Les gardiens de la franchise.
3.5 Un sixième volet qui fait illusion – de plein de manières – mais qui s’avère in fine pas si différent, si on observe attentivement, de L’empire des fourmis géantes, de Bert Gordon.
Sa première illusion, assez évidente, c’est qu’il a des sous, donc ses dinosaures, en numérique ou en animatronique, sont assez beaux. Ils ne sont pas bien mis en valeur, mais c’est un problème de mise en scène, c’est autre chose.
Sa deuxième illusion c’est d’être une suite : Si on a grandi avec Jurassic Park, on a envie de voir un troisième Jurassic world, d’autant que le précédent (signé Bayona) était plutôt réussi, très visuel. Quand on grandi avec Jurassic Park, les dinosaures au cinéma c’est sacré : même quand ils sont sous employés, dans Toy Story ou dans le King Kong, de Peter Jackson.
Troisième illusion et pas des moindres : Il m’a permis une sortie en famille, en pleine fête du cinéma, avec mon fils qui connait le Spielberg par cœur et qui adore aussi les suites. Difficile de bouder ce plaisir.
Quand bien même ce plaisir se soit souvent effondré durant une séance interminable (2h26, sérieusement ?) et un film archi mal branlé, et cela dès les premières minutes de cette bouillie de spot TV immonde, qui résume maladroitement la situation, qui reprend la suite de ce que promettait le volet précédent.
J’avais mal à mon Spielberg. D’autant que le film s’assume pleinement dans l’ère du temps : cumuler le fait d’être une suite, un remake voire un reboot. Il y a aura du Jurassic park partout. Il me semble que Bayona s’en sortait plus subtilement, dans le précédent, lui. Là c’est souvent grossier (la bombe de mousse à raser, le plan de découverte des sauterelles (des sauterelles !!) où Ellie Sattler ôte ses lunettes, la scène finale dans l’hélicoptère etc…) quand c’est copié sur Jurassic park.
Mais le film ne s’en tient pas là et cumule les références variées, arpentant aussi les terres de James Bond, d’Indiana Jones, de Jason Bourne, de Mission Impossible : La scène à Malte (très chouette en passant) qu’est-ce que ça vient foutre là, franchement ? Ou pire, ces films ont tendance à s’inspirer des daubes super-héroïques actuelles, ainsi il ne sera pas surprenant de voir un avion se crasher dans un lac gelé et de voir en sortir Chris Pratt & Bryce Dallas Howard, sans une once d’égratignures. Les gardiens de la galaxie, en somme.
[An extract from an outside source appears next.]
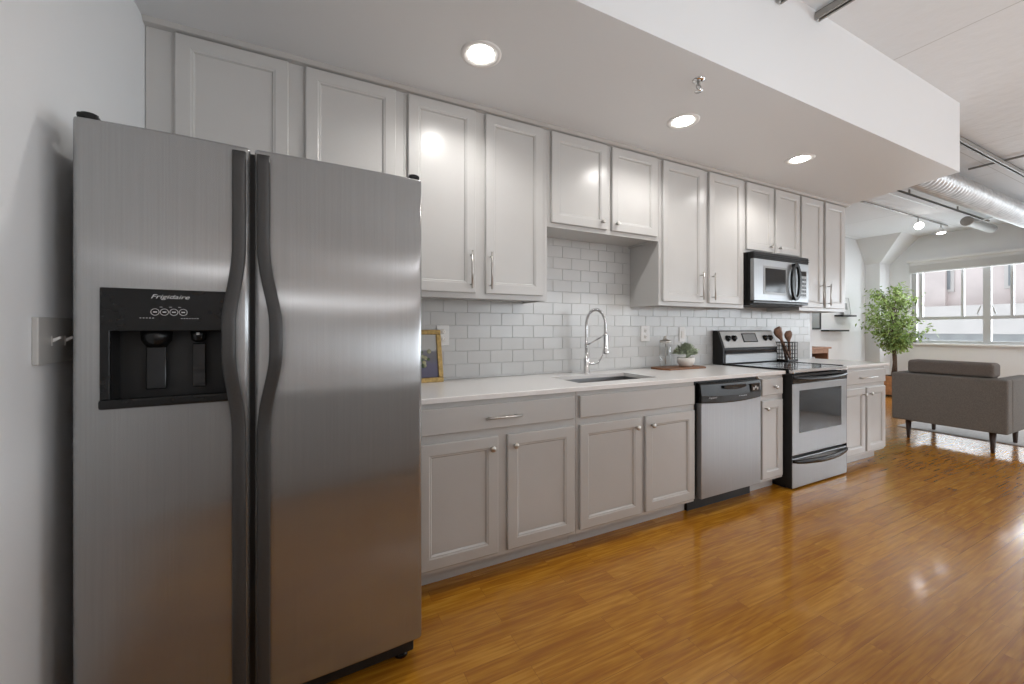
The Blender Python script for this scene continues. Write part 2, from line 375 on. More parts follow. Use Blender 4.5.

J’aurais aimé y voir davantage d’idées (du niveau d’un verre d’eau qui tremble, je sais pas) et davantage de contrastes : J’ai l’impression qu’il y fait nuit en permanence, comme dans les films DC ou Marvel, c’est insupportable. C’est vraiment un cache-misère, la nuit. Mais tout le monde n’a pas le talent pour faire un Blade runner.
Autre chose : Que le film soit invraisemblable, ok, ça ne me dérange pas, les films de la franchise le sont rarement, vraisemblable, après tout on parle de faire cohabiter humains et dinosaures. Mais pourquoi les personnages sont-ils devenus si antipathiques ? Si débiles ? Mon cœur saigne quand je retrouve Ellie Sattler, le professeur Grant & Ian Malcolm. Plutôt les ersatz de leurs personnages, inchangés en trente ans, mais aseptisés, leurs mauvaises copies, comme s’ils avaient été remplacés façon L’invasion des profanateurs de sépultures.
Je garde le meilleur pour la fin : L’anthropomorphisme. Pourquoi les dinosaures ressemblent de plus en plus à des clébards ou des humains ? Je pense qu’il y avait déjà ça chez Spielberg, c’est difficile d’y échapper, surtout venant de créatures dont il est difficile de savoir leurs vrais comportements. Mais il y trouvait le bon dosage, une étrangeté, une surprise. Ici on peut les dresser en leur tendant la main façon salon nazi. Pire encore, ils peuvent faire semblant de mourir. Dans Fallen kingdom, l’indoraptor faisait semblant de dormir, déjà, mais c’était une création hybride, guerrière, pourquoi pas. Là c’est le Tyrannosaure, celui du film de Spielberg, qui reprend in extremis son statut de « roi de la jungle » qui feint d’être mort sous les coups d’un Giganotosaure. Manquait plus qu’un clin d’œil. Et un hug avec son nouveau copain, le Therizinosaure. Tranquilou bilou. Un nanar à 165 millions, quand même.